I react very badly to that. When anyone, of either sex, refuses to engage the content and instead goes for the "mistakes" I've made first, it's disrespectful.
Note carefully---it's not disrespectful to disagree with me. It's disrespectful to ignore my point and subject matter, to not even acknowledge it, before one starts in with the "corrections."
Women take this approach with my writing much more than men do.
In my case, I suspect it's that women have learned to see gay men as "on their side." Though they don't think of it this way explicitly, there's an unconscious presumption that gay men are "honorary women" sometimes.
I'm not a woman. I'm a man. Women's issues are not my issues. As a man, I am not morally obligated to take on women's issues, or to speak about them in a way that women want me to. They are also not obliged to do the converse with men.
People's feelings are not my primary concern. I do not and will not mother-hen my writing this way. This is a woman's inclination. It is not a rule from God binding on men.
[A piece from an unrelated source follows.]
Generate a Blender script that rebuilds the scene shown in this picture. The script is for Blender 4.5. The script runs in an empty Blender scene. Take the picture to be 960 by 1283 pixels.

What do you think about this?
I had an argument with a male friend once because he asked me to edit something he was writing. He compared having his email account hacked to rape by saying "I felt like I'd been raped." He thought that I objected on emotional grounds. I did, but only in the sense that he was going to make readers (nearly all women and any man who has been raped or helped someone deal with the atermath of rape) completely miss his larger point, which I thought was important, and focus only on the rape metaphor. This inadvertent self-sabotage is quite an easy thing to do when writing for an audience.
So I suppose that I think that it is easy for people who have good reasons to pre-defend to miss it when they're going to do something similar--harm their own ability to communicate. I have done it. I'm not sure if you have or not because I read you charitably, because we're friends. As long as a writer bears in mind this shooting-oneself-in-the-foot possibility, then a "fuck their feelings; I said what I said" approach seems right to me.
I vastly prefer what you'd call male-typical communication. It puts me at ease. "Say what you mean, mean what you say" clarity. Female-typical communication often makes me feel like I'm suffocating. The pussyfooting seems to go hand in hand with passive aggression and other crazymaking forms of indirectness and general chaos. Straightforwardness is a salve, and it doesn't preclude vulnerability, sensitivity, etc.